Help us out op, you say he's a nice person but makes you sick etc. Doesn't make much sense.
 
This is one hell of a revival, it's nearly Father's Day a whole year later! No sense asking OP what's up.

As the kid whose father blamed me for my parents' divorce, I can appreciate some of these feelings. However when dealing with family I've generally found it most effective to apply a very forgiving tit-for-tat approach. It's not wise to let a family member take advantage of you, and it doesn't make sense to have frequent contact with someone who is difficult to be around, but I think there should be a high "unforgivable" threshold in family relations. By all means, see your parents no more often than a non-holiday every other year. But no less, unless you have some compelling need.
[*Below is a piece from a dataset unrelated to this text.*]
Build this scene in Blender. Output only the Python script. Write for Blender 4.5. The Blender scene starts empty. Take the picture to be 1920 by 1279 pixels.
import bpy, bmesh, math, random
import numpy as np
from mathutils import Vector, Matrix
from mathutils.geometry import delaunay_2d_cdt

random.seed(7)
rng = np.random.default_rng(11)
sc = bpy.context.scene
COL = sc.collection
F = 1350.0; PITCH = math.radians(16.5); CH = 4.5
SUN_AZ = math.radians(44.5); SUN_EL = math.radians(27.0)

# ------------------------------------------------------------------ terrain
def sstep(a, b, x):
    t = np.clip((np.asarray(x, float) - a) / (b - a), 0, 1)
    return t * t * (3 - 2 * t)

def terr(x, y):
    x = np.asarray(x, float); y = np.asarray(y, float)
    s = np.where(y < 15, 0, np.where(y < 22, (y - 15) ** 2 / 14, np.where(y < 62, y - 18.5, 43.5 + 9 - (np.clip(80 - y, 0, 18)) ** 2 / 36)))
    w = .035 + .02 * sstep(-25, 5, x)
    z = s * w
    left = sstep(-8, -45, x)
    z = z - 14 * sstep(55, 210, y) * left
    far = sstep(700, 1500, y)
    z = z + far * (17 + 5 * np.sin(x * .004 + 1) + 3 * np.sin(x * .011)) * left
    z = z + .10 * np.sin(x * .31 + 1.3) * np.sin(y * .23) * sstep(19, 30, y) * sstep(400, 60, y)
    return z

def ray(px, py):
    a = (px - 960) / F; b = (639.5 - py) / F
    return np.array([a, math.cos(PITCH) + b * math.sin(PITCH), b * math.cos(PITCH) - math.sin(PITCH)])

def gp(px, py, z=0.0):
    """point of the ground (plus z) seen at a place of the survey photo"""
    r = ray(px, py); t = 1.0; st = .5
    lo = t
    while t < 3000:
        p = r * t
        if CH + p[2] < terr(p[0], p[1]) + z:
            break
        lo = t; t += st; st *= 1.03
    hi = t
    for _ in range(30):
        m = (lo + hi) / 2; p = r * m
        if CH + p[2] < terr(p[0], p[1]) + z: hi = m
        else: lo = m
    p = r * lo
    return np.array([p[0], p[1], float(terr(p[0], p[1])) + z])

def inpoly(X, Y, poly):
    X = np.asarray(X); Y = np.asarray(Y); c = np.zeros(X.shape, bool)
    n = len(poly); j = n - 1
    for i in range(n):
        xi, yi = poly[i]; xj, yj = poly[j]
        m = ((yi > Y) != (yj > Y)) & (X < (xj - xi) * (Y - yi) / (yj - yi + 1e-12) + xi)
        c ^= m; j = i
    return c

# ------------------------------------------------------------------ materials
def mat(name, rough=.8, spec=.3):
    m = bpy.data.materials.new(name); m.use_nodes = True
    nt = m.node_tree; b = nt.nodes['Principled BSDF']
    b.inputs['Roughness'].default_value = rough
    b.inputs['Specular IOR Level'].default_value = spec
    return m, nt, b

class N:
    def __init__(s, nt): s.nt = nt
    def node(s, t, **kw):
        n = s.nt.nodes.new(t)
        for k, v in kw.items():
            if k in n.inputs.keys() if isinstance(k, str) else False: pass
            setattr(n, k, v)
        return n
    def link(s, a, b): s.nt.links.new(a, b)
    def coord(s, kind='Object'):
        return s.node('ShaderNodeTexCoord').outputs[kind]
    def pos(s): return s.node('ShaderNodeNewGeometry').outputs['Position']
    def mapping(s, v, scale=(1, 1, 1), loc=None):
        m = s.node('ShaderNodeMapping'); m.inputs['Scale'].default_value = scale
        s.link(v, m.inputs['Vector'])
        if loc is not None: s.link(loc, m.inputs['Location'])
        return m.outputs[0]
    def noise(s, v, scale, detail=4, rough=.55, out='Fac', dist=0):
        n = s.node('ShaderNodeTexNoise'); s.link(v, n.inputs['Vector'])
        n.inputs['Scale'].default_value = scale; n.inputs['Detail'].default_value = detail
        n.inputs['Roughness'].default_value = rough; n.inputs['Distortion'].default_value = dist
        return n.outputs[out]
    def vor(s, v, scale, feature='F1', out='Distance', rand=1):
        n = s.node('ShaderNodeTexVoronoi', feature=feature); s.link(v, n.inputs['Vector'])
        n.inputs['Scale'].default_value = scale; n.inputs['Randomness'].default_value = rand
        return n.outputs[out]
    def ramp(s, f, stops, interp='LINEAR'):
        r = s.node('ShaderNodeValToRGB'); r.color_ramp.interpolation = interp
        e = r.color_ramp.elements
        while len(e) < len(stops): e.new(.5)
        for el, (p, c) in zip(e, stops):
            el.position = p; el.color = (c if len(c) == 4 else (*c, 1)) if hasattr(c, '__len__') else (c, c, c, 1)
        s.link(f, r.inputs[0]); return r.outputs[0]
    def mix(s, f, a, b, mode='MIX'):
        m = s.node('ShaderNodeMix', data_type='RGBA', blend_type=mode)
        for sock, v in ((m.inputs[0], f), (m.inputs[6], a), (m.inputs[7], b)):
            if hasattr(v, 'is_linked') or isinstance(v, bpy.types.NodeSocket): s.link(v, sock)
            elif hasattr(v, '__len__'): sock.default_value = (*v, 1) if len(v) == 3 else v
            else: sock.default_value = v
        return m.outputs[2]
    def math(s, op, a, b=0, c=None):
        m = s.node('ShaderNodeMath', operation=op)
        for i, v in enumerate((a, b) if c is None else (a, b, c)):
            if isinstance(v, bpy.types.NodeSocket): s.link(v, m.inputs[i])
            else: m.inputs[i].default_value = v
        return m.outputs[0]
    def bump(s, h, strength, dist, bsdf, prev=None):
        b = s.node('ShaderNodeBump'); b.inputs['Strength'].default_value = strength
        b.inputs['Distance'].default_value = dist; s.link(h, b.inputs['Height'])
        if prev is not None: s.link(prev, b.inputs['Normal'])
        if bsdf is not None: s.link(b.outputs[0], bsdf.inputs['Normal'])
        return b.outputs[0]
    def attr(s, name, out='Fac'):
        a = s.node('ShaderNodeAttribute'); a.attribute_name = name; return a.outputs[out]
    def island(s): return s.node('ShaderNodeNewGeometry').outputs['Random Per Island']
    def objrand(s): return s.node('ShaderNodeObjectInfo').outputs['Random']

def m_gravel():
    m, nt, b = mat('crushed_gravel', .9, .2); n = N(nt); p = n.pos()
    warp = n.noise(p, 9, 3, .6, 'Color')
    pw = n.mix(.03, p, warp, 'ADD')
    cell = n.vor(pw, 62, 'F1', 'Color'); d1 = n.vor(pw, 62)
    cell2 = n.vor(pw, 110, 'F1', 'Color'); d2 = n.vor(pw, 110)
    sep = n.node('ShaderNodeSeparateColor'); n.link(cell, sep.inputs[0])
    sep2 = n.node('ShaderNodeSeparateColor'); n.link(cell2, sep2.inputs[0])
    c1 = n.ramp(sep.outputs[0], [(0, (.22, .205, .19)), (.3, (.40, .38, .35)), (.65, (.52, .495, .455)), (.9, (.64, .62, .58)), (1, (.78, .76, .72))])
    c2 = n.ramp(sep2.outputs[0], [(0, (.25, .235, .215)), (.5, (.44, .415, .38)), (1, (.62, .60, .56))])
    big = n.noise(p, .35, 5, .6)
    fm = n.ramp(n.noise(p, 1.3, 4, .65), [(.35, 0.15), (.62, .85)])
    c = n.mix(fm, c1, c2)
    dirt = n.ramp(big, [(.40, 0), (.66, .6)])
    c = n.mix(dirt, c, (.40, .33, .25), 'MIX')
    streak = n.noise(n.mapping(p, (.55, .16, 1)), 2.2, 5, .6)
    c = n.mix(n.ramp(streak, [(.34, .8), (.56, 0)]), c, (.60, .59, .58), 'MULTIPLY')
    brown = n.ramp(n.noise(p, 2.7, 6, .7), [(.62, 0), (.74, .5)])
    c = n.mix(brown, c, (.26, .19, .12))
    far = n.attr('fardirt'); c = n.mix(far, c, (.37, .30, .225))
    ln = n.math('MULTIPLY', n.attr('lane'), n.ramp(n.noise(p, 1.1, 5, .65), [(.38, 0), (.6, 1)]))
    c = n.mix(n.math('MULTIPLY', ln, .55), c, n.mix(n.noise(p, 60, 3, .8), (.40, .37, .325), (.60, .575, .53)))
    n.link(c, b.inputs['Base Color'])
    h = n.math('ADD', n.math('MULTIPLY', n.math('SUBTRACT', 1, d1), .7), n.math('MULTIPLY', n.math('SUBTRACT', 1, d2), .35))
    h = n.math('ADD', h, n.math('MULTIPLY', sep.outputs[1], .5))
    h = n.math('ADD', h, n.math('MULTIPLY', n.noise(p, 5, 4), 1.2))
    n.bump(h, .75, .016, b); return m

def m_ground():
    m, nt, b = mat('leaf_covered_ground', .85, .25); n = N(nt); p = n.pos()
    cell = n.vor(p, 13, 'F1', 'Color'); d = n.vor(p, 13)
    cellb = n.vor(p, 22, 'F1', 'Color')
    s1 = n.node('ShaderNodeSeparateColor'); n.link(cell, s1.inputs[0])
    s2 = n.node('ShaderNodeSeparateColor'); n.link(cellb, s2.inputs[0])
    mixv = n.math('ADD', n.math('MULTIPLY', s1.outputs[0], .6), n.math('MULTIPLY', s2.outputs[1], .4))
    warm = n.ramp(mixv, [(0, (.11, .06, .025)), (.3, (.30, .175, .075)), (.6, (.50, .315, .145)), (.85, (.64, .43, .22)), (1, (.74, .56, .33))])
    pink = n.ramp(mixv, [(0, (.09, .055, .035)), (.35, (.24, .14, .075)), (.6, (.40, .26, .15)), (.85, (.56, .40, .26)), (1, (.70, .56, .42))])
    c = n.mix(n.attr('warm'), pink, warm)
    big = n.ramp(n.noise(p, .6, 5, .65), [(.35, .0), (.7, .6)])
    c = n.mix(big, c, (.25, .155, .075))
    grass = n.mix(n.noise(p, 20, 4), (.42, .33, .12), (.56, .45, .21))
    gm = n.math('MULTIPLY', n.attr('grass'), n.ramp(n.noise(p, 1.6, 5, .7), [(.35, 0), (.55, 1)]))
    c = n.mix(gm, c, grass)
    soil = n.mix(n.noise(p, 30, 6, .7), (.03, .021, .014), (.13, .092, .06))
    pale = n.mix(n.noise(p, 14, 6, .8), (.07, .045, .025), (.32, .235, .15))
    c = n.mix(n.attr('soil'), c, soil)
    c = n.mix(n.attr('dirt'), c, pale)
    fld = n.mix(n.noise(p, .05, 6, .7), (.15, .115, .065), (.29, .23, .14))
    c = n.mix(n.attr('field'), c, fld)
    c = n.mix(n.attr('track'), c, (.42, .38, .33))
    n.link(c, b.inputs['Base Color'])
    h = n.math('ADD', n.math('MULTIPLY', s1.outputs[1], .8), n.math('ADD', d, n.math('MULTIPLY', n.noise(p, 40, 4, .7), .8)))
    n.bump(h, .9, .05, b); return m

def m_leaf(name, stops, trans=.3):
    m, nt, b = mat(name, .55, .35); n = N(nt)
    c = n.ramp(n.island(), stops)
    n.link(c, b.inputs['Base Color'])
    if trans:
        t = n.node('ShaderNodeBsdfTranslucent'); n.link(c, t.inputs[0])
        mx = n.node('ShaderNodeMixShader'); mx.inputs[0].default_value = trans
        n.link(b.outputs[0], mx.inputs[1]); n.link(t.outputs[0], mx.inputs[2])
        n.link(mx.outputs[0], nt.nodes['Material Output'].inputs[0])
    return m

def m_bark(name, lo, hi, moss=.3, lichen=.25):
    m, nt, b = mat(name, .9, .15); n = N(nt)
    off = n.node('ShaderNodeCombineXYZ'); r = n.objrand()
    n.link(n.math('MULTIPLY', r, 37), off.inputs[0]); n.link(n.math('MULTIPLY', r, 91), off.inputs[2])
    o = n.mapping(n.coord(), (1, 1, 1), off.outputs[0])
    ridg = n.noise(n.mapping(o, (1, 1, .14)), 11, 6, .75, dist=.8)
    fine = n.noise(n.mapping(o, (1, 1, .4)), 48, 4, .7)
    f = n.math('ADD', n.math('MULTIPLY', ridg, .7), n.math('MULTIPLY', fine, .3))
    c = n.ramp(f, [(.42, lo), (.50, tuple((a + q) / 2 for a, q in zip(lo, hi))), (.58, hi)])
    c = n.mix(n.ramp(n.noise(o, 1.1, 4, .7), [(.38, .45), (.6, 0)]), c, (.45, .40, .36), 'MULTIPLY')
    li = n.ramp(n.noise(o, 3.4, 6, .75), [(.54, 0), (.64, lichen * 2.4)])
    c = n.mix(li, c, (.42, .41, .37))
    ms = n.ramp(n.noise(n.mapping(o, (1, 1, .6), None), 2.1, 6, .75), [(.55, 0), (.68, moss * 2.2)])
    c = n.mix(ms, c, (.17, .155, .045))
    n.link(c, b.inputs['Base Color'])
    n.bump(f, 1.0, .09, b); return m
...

If the interactions are bad, I try to have less of them. If we get along well, it can continue. I don't really try to be friends with my parents, but instead I think of it as basically a spiritual practice. We inherit our innate characteristics and many of our habits from our parents, and working with that reality promotes an appreciation of how we arise and our relationship to the world. And the thing about family is that friends you cut off stop being friends but family is still family twenty years down the line. I can't tell you that people will change -- they usually don't -- but if they do, you'll probably want to see it.
 
Your parents are just people, too. Principles before personalities. Some people are moody and passive aggressive, for instance, but they still have needs, and feelings, and hopes and fears. You should learn to place some healthy interpersonal boundaries between you and your father and pinpoint how he manipulates your feelings. Personal space is important in any relationship. However, failing to meet up with your father, who still financially supports you, on Father's Day of all days just to make a point is childish, immature, and counter productive. You should still meet up with your dad on Father's day even if only for a short time. Acting civil is not too much to expect. You don't have to pour out your heart and soul into the engagement. Just be polite, or even slightly cool. Don't create excess drama. Then again, you might be really young like 17 years old or something and lagging behind in the maturation department. I know I was very angry, resentful, and irrational acting towards my dad at that age. Hopefully, you will learn balance, civility, and most importantltly treating him with kindness before he, or you, is no longer in the picture, and it is too late.
 
Its never good to leave it on bad terms i mean you never know you or your dad could get hit by a car today and then that split second to late you realise you should have both made more effort this sounds like your both as bad as eachother i hope it works out for you op
 
Well, since someone recently posted in this thread, I might as well update it.

My father recently had a big change of way-of-being. A spiritual rebirth. He did a trauma-resolution exercise diligently until it worked. As far as I can tell, he is a changed man, but he is still filling into his bigger shoes, so to speak. Seeing what the world is like without his neuroses.

I dunno what this means. I'd like to translate this into a lesson or advice, but I can't. I can only tell story.
 
nuttynutskin, I said in the beginning, "Passive aggressive, petty, avoidant bullshit."